64.  In these circumstances, the Court concludes that both applicants were compelled to join SID and that this compulsion struck at the very substance of the freedom of association guaranteed by Article 11 of the Convention.

653.  It remains to be determined whether the respondent Government, in authorising the use of the closed-shop agreements in issue, failed in the circumstances to secure the applicants' effective enjoyment of their negative right to freedom of association and thereby violated Article 11 of the Convention. The Court's assessment must be focused on whether a fair balance has been struck between the applicants' interests and the need to ensure that trade unions are able to strive for the protection of their members' interest (see paragraph 58 above).

66.  The Court notes the special features of the Danish labour market, in particular the fact that the relationship between employers and employees is governed by a combination of agreements (collective and individual), labour-law principles, general statutes and statutory rules (see paragraph 22 above). Moreover, the institution of closed-shop agreements is a long-standing practice in Denmark, although they are unlawful in the public-sector labour market and are not concluded in the part of the private-sector labour market covered by the general agreement between DA and LO (see paragraphs 22, 24, 25 and 60 above). Closed-shop agreements thus presently affect only approximately 220,000 wage earners, which is equivalent to less than 10% of all Danish employees on the labour market.

67.  Furthermore, in their report, the committee set up to look into closed‑shop agreements found, among other things, that the general developments in society and the labour market could no longer justify, to the same extent as before, the need for closed-shop agreements, since strong and representative trade unions and organisations had now been established on the labour market. Moreover, since closed-shop agreements merely covered a small part of the labour market, a change in the law would have only a marginal impact on union density rates (see paragraphs 23 and 24 above).

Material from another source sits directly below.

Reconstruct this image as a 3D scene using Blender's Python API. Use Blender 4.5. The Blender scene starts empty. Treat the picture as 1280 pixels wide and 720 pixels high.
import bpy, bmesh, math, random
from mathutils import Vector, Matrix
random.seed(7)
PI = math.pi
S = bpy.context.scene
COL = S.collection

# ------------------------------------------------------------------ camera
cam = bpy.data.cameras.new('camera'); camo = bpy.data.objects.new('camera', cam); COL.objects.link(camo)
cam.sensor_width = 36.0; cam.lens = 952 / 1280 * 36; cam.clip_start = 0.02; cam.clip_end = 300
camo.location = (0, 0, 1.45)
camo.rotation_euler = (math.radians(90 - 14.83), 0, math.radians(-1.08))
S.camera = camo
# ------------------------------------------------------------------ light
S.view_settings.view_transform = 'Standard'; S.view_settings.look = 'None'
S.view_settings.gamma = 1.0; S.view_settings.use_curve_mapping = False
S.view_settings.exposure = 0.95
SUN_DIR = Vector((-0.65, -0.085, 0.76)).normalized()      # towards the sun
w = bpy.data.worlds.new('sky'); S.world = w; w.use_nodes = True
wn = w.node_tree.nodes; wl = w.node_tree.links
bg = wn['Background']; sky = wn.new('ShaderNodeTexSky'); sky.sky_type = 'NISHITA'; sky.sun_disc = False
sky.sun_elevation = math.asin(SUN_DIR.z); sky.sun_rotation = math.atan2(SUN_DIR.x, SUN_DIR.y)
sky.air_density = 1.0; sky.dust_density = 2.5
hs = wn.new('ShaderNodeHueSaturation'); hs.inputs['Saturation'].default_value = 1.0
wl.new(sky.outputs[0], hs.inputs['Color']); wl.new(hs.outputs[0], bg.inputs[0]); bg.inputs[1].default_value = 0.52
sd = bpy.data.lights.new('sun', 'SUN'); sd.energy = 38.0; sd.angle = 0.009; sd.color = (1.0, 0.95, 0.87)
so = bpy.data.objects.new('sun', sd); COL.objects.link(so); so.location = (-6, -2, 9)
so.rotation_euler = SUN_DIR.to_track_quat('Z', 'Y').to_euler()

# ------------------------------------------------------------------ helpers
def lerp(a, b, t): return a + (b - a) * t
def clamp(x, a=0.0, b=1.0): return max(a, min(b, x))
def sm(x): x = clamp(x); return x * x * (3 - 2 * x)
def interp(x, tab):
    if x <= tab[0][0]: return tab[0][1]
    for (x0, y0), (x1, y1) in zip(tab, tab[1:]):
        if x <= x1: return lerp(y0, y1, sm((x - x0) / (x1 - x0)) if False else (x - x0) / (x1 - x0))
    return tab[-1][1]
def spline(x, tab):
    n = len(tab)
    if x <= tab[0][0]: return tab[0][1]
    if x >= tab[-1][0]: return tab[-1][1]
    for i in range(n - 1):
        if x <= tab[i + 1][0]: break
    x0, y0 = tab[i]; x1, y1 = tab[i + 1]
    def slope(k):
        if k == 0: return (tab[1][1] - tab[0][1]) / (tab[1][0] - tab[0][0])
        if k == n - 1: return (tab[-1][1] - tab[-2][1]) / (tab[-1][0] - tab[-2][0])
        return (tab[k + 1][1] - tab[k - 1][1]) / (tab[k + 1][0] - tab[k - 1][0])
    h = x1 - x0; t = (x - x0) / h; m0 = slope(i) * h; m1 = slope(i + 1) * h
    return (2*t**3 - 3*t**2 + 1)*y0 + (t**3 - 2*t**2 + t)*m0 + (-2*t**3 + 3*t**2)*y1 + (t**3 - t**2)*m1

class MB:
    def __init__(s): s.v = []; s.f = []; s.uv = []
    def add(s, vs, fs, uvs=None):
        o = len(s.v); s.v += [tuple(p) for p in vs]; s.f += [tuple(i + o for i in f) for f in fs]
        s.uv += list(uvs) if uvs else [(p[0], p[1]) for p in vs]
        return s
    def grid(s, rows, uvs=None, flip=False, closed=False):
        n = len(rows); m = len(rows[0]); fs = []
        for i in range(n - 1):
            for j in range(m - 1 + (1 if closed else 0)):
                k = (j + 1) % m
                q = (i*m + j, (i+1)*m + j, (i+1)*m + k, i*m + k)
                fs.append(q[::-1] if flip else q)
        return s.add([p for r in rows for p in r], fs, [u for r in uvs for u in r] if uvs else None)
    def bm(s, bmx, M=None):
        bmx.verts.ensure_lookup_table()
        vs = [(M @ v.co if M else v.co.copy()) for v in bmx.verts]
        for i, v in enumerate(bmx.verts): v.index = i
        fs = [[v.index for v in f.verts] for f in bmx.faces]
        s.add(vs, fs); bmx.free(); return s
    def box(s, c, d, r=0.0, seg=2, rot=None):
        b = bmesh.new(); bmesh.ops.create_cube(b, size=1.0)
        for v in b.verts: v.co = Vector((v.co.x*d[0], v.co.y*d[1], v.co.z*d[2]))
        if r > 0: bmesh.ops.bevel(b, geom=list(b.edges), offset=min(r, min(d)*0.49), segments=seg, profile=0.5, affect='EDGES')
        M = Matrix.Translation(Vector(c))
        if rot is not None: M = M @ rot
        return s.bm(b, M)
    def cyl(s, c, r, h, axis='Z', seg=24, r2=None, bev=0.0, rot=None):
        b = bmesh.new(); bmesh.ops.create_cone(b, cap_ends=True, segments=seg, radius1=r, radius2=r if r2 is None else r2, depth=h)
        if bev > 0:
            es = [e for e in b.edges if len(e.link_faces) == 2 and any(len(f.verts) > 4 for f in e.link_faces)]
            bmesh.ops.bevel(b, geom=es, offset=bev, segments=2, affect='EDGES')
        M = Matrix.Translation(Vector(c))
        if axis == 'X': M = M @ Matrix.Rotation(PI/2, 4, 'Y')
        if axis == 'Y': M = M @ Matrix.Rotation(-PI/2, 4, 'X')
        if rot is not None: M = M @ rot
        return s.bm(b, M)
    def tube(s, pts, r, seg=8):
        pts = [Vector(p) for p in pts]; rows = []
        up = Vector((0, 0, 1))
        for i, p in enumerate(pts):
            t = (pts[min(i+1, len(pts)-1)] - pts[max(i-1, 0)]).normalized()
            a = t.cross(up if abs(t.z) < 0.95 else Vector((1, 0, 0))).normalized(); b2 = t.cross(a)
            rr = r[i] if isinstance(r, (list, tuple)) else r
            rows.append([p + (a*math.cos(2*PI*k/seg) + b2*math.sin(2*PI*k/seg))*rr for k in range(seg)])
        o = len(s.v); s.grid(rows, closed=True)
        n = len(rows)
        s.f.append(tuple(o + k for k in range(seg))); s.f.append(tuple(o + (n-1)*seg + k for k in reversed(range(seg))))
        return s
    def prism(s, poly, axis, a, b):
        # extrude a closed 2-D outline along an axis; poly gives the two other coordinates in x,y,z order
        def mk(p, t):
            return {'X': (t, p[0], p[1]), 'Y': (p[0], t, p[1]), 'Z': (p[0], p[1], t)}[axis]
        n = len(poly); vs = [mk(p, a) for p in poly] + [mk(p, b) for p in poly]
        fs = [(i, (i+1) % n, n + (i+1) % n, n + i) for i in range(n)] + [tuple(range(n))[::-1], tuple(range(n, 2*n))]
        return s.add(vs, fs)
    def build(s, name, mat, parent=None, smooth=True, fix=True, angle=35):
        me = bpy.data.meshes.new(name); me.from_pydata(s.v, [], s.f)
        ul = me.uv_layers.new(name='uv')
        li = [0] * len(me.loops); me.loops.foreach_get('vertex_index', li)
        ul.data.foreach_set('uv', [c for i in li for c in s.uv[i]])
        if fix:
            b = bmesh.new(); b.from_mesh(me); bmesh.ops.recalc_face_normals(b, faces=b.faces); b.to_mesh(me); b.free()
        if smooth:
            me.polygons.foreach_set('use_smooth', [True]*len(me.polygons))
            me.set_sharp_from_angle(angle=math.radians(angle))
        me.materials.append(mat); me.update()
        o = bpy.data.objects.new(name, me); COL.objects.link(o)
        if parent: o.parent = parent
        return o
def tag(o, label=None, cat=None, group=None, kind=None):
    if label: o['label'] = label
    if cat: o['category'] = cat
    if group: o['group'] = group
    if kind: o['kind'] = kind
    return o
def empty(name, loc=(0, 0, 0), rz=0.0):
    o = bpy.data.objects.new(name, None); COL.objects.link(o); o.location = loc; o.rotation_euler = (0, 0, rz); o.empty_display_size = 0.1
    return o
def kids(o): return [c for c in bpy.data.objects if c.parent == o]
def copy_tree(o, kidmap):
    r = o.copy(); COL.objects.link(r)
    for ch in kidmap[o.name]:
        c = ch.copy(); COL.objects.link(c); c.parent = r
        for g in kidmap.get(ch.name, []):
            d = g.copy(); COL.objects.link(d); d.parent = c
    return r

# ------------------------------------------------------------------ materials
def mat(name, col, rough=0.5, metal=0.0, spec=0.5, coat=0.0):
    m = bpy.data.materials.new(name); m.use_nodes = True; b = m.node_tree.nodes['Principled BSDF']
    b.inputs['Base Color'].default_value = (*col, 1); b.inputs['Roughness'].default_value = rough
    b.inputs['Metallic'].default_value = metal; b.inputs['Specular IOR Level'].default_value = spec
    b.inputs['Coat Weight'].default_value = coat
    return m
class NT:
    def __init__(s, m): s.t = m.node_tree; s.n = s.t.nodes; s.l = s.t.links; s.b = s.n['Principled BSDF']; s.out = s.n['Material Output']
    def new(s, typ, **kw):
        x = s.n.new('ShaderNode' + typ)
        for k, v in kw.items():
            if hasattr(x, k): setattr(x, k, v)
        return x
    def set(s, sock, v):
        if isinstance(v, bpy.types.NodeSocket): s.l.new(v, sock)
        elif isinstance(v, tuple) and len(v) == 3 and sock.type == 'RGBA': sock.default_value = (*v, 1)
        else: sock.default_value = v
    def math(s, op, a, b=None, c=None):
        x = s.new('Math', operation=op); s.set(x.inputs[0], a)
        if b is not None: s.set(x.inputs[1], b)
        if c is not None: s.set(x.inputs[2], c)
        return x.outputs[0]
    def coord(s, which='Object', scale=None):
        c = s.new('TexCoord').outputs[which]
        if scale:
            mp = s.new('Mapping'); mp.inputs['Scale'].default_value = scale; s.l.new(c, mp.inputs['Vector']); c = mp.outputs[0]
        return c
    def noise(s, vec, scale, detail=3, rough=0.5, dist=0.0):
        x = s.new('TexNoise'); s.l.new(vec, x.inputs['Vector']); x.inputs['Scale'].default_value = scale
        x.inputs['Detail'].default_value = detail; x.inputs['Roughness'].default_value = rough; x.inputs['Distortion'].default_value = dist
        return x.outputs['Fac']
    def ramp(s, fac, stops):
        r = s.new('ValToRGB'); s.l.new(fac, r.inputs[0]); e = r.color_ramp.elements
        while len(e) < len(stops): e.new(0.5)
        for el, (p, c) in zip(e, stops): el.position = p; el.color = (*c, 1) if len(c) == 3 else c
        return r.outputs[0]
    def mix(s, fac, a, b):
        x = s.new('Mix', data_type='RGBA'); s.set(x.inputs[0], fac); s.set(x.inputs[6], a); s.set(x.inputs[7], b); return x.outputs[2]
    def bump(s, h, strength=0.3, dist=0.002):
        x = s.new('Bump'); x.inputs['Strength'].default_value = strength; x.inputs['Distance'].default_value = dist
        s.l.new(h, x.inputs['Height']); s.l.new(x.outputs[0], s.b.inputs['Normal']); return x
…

68.  In January 2003 and again in January 2005 (see paragraphs 27 and 31 above), the Minister for Employment presented a bill to Parliament to amend the Protection against Dismissal due to Association Membership Act, which aimed at ensuring, among other things, that in the future no agreements could be lawfully concluded which imposed a duty on an employer to employ exclusively or to give preference to persons who were members of an association or a specific association. In the explanatory memorandum to the bill, the government stated among other things (see paragraph 28 above) that they “consider that there should be freedom for an employee to decide whether to become a member of an association – just as there should be freedom to choose not to become a member of an association – without this leading to a risk of not being recruited or of being dismissed” and that they “find it unreasonable that a clause in a collective agreement may prevent an employee who does not wish to be a member of an association or a specific association from obtaining or keeping employment with an employer or may prevent an employer from considering the candidate's qualifications alone”.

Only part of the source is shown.